# YOUR GOAL:
Below is a listing. Return the lines from the one that contains "Model this scene" to the one that contains "PI = math.pi", both ends included, verbatim and with no pictures.

(Records with scene code)
● ● ● ● ● ● ●

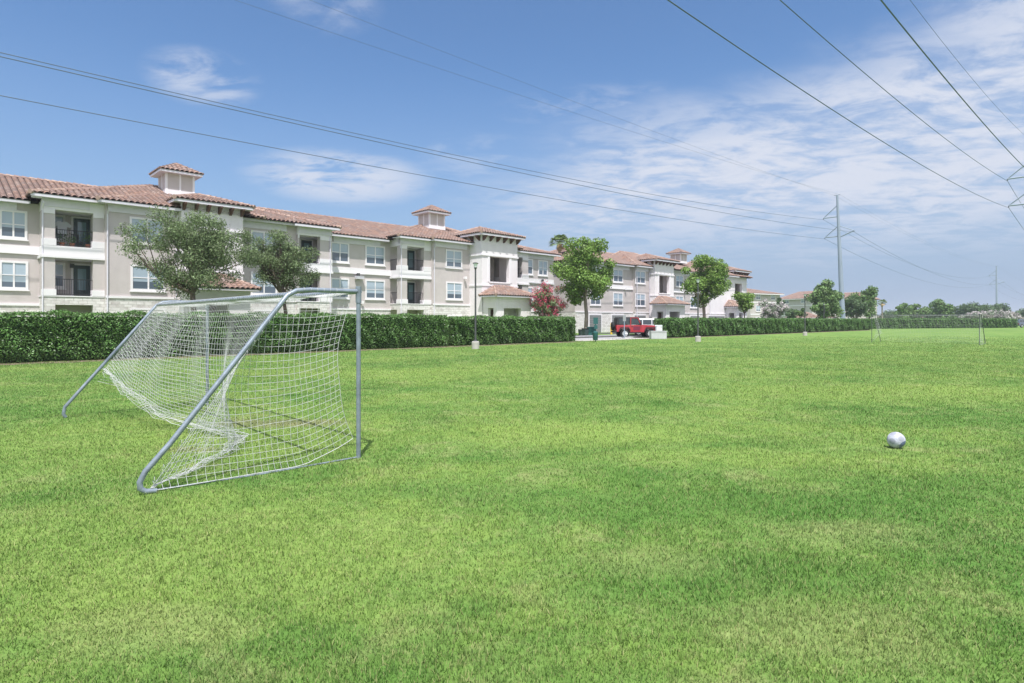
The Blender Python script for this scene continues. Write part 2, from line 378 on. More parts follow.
class MB:
    """collects polygons, builds ONE mesh object"""
    def __init__(s): s.v = []; s.f = []; s.smooth = False
    def poly(s, pts):
        n = len(s.v); s.v += [tuple(p) for p in pts]; s.f.append(tuple(range(n, n + len(pts)))); return s
    def box(s, x0, x1, y0, y1, z0, z1, bev=0.0):
        if x0 > x1: x0, x1 = x1, x0
        if y0 > y1: y0, y1 = y1, y0
        n = len(s.v)
        s.v += [(x0, y0, z0), (x1, y0, z0), (x1, y1, z0), (x0, y1, z0), (x0, y0, z1), (x1, y0, z1), (x1, y1, z1), (x0, y1, z1)]
        for q in ((0, 3, 2, 1), (4, 5, 6, 7), (0, 1, 5, 4), (1, 2, 6, 5), (2, 3, 7, 6), (3, 0, 4, 7)): s.f.append(tuple(n + i for i in q))
        return s
    def prism(s, pts, y0, y1):           # polygon in x,z extruded in y
        n = len(s.v); k = len(pts)
        s.v += [(p[0], y0, p[1]) for p in pts] + [(p[0], y1, p[1]) for p in pts]
        s.f.append(tuple(range(n, n + k))); s.f.append(tuple(range(n + 2 * k - 1, n + k - 1, -1)))
        for i in range(k):
            j = (i + 1) % k; s.f.append((n + i, n + k + i, n + k + j, n + j))
        return s
    def tube(s, pts, r, seg=8, r2=None, cap=True):
        pts = [Vector(p) for p in pts]; k = len(pts)
        n = len(s.v); up = None
        for i, p in enumerate(pts):
            d = (pts[min(i + 1, k - 1)] - pts[max(i - 1, 0)])
            if d.length < 1e-9: d = Vector((0, 0, 1))
            d.normalize()
            if up is None:
                up = Vector((0, 0, 1)) if abs(d.z) < .9 else Vector((1, 0, 0))
            e1 = d.cross(up); 
            if e1.length < 1e-6: up = Vector((0, 1, 0)); e1 = d.cross(up)
            e1.normalize(); e2 = e1.cross(d); up = e2.copy()
            if isinstance(r, (list, tuple)): rr = r[i]
            else: rr = r if r2 is None else r + (r2 - r) * i / max(1, k - 1)
            for j in range(seg):
                t = 2 * math.pi * j / seg
                s.v.append(tuple(p + e1 * (rr * math.cos(t)) + e2 * (rr * math.sin(t))))
        for i in range(k - 1):
            for j in range(seg):
                j2 = (j + 1) % seg
                s.f.append((n + i * seg + j, n + i * seg + j2, n + (i + 1) * seg + j2, n + (i + 1) * seg + j))
        if cap:
            s.f.append(tuple(n + j for j in range(seg - 1, -1, -1))); s.f.append(tuple(n + (k - 1) * seg + j for j in range(seg)))
        return s
    def lathe(s, prof, c=(0, 0, 0), seg=20, axis='z'):
        n = len(s.v); k = len(prof)
        for (r, h) in prof:
            for j in range(seg):
                t = 2 * math.pi * j / seg; x, y = r * math.cos(t), r * math.sin(t)
                if axis == 'z': q = (c[0] + x, c[1] + y, c[2] + h)
                elif axis == 'y': q = (c[0] + x, c[1] + h, c[2] + y)
                else: q = (c[0] + h, c[1] + x, c[2] + y)
                s.v.append(q)
        for i in range(k - 1):
            for j in range(seg):
                j2 = (j + 1) % seg
                s.f.append((n + i * seg + j, n + i * seg + j2, n + (i + 1) * seg + j2, n + (i + 1) * seg + j))
        s.f.append(tuple(n + j for j in range(seg - 1, -1, -1))); s.f.append(tuple(n + (k - 1) * seg + j for j in range(seg)))
        return s
    def build(s, name, m, parent=None, off=(0, 0, 0), smooth=False):
        me = bpy.data.meshes.new(name)
        vv = [(x - off[0], y - off[1], z - off[2]) for x, y, z in s.v]
        me.from_pydata(vv, [], s.f); me.materials.append(m if not isinstance(m, str) else M[m])
        if smooth:
            me.polygons.foreach_set('use_smooth', [True] * len(me.polygons))
            try: me.set_sharp_from_angle(angle=R(40))
            except Exception: pass
        me.update()
        return link(bpy.data.objects.new(name, me), parent)

def np_mesh(name, verts, nper, m, parent=None, extra=None):
    """verts (n*nper,3): every nper consecutive vertices are one polygon"""
    me = bpy.data.meshes.new(name); nv = len(verts); nf = nv // nper
    me.vertices.add(nv); me.vertices.foreach_set('co', np.ascontiguousarray(verts, dtype=np.float32).ravel())
    me.loops.add(nv); me.loops.foreach_set('vertex_index', np.arange(nv, dtype=np.int32))
    me.polygons.add(nf); me.polygons.foreach_set('loop_start', np.arange(0, nv, nper, dtype=np.int32))
    me.materials.append(M[m] if isinstance(m, str) else m)
    me.update(calc_edges=True)
    return link(bpy.data.objects.new(name, me), parent)

def leaf_quads(c, size, nrm_bias=None, bias=0.0, aspect=.62):
    """c (n,3) centres, size (n,) -> (n*4,3) diamond leaves in random orientation"""
    n = len(c)
    nr = RNG.normal(size=(n, 3))
    if nrm_bias is not None: nr = nr * (1 - bias) + nrm_bias * bias * 2.0
    nr /= np.linalg.norm(nr, axis=1, keepdims=True) + 1e-9
    t = np.cross(nr, RNG.normal(size=(n, 3))); t /= np.linalg.norm(t, axis=1, keepdims=True) + 1e-9
    b = np.cross(nr, t)
    s = size[:, None]
    out = np.empty((n, 4, 3))
    out[:, 0] = c - t * s * .5; out[:, 1] = c + b * s * aspect * .5 + nr * s * .08; out[:, 2] = c + t * s * .5; out[:, 3] = c - b * s * aspect * .5 + nr * s * .08
    return out.reshape(-1, 3)

# ------------------------------------------------------------------ the ground
def sheet(name, pts, z, m, label=None):
    mb = MB(); mb.poly([(p[0], p[1], z) for p in pts]); o = mb.build(name, m); o['kind'] = 'structure'; return o
def strip(name, a0, a1, b0, b1, z, m):
    return sheet(name, [W(a0, b0), W(a1, b0), W(a1, b1), W(a0, b1)], z, m)
M['lawn'] = mat_lawn()
sheet('ground', [(-4000, -4000), (4000, -4000), (4000, 4000), (-4000, 4000)], 0.0, 'lawn')
strip('parking_lot', -30, 112, 30.9, 36.0, 0.008, 'asphalt')
strip('driveway', 56, 118, 40.6, 46.2, 0.008, 'asphalt')
strip('pavement', -30, 33.9, 29.8, 30.75, 0.03, 'concrete')
strip('path', 35.6, 45.9, 28.75, 30.75, 0.012, 'concrete')
def kerb(name, a0, a1, b0, b1):
    mb = MB(); mb.box(a0, a1, b0, b1, 0, .13); o = mb.build(name, 'concrete_pale'); o.rotation_euler = (0, 0, ANG); o['kind'] = 'structure'; return o
kerb('kerb', -30, 112, 36.0, 36.15)
kerb('kerb', -30, 107, 30.76, 30.9)
def bed(a0, a1, b0, b1, seed):
    rr = random.Random(seed); mb = MB(); n = int((a1 - a0) / .5) + 1
    lo = [(a0 + (a1 - a0) * i / n, b0 + rr.uniform(-.15, .15)) for i in range(n + 1)]
    for i in range(n):
        (x0, y0), (x1, y1) = lo[i], lo[i + 1]
        mb.poly([W(x0, y0, .006), W(x1, y1, .006), W(x1, b1, .006), W(x0, b1, .006)])
    o = mb.build('planting_bed', 'mulch'); o['kind'] = 'structure'
bed(-6, 34.4, 27.75, 29.7, 1); bed(46.1, 108, 28.0, 29.7, 2)

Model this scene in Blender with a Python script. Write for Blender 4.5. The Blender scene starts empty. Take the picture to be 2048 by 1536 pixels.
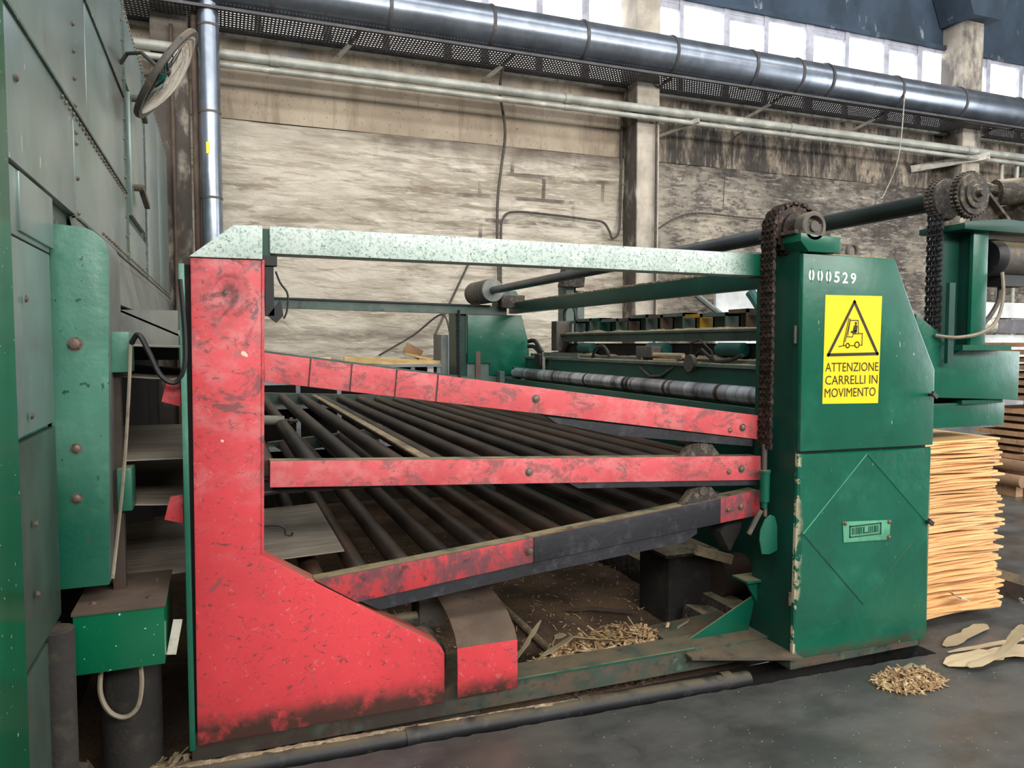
import bpy, bmesh, math, random
from mathutils import Vector, Matrix, noise as mnoise

R = random.Random(7)
scene = bpy.context.scene
COL = scene.collection
PI = math.pi

# ------------------------------------------------------------------ camera
cam_data = bpy.data.cameras.new('camera')
cam_data.sensor_width = 36.0
cam_data.lens = 36.0 * 1500.0 / 2048.0
cam_data.clip_start = 0.05
cam_data.clip_end = 200
cam = bpy.data.objects.new('camera', cam_data)
cam.location = (0, 0, 1.5)
cam.rotation_euler = (math.radians(90 - 3.1), 0, math.radians(-21.08))
COL.objects.link(cam)
scene.camera = cam

# ------------------------------------------------------------------ light
scene.view_settings.view_transform = 'Standard'
scene.view_settings.look = 'None'
scene.view_settings.gamma = 1.0
scene.view_settings.use_curve_mapping = False
scene.view_settings.exposure = 0.0
world = bpy.data.worlds.new('world')
scene.world = world
world.use_nodes = True
bgn = world.node_tree.nodes['Background']
bgn.inputs[0].default_value = (0.86, 0.93, 1.0, 1)
bgn.inputs[1].default_value = 0.4


def area(name, loc, rot, sx, sy, power, color):
    d = bpy.data.lights.new(name, 'AREA')
    d.shape = 'RECTANGLE'
    d.size = sx
    d.size_y = sy
    d.energy = power
    d.color = color
    o = bpy.data.objects.new(name, d)
    o.location = loc
    o.rotation_euler = rot
    COL.objects.link(o)
    return o


# the band of windows in the opposite long wall, and the roof lights of the hall
area('opposite_windows_light', (4, -9.0, 7.0), (math.radians(68), 0, 0), 26, 2.2, 3000, (1.0, 0.97, 0.93))
area('roof_light_near', (3.5, -1.5, 9.5), (math.radians(12), 0, 0), 24, 1.6, 1100, (0.97, 0.98, 1.0))
area('roof_light_far', (3.5, 5.0, 9.5), (0, 0, 0), 24, 1.2, 650, (0.94, 0.97, 1.0))
area('gate_light', (17, 0.5, 3.0), (math.radians(90), 0, math.radians(96)), 5, 5, 900, (0.93, 0.97, 1.0))
scene.cycles.max_bounces = 6
scene.cycles.diffuse_bounces = 4
scene.cycles.glossy_bounces = 3
scene.cycles.sample_clamp_indirect = 4.0


# ------------------------------------------------------------------ materials
def lin(h):
    if isinstance(h, (tuple, list)):
        return (*h[:3], 1.0)
    h = h.lstrip('#')
    c = [int(h[i:i + 2], 16) / 255 for i in (0, 2, 4)]
    c = [x / 12.92 if x <= 0.04045 else ((x + 0.055) / 1.055) ** 2.4 for x in c]
    return (*c, 1.0)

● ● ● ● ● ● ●

# SOLUTION FOR THIS TASK:
Model this scene in Blender with a Python script. Write for Blender 4.5. The Blender scene starts empty. Take the picture to be 2048 by 1536 pixels.
import bpy, bmesh, math, random
from mathutils import Vector, Matrix, noise as mnoise

R = random.Random(7)
scene = bpy.context.scene
COL = scene.collection
PI = math.pi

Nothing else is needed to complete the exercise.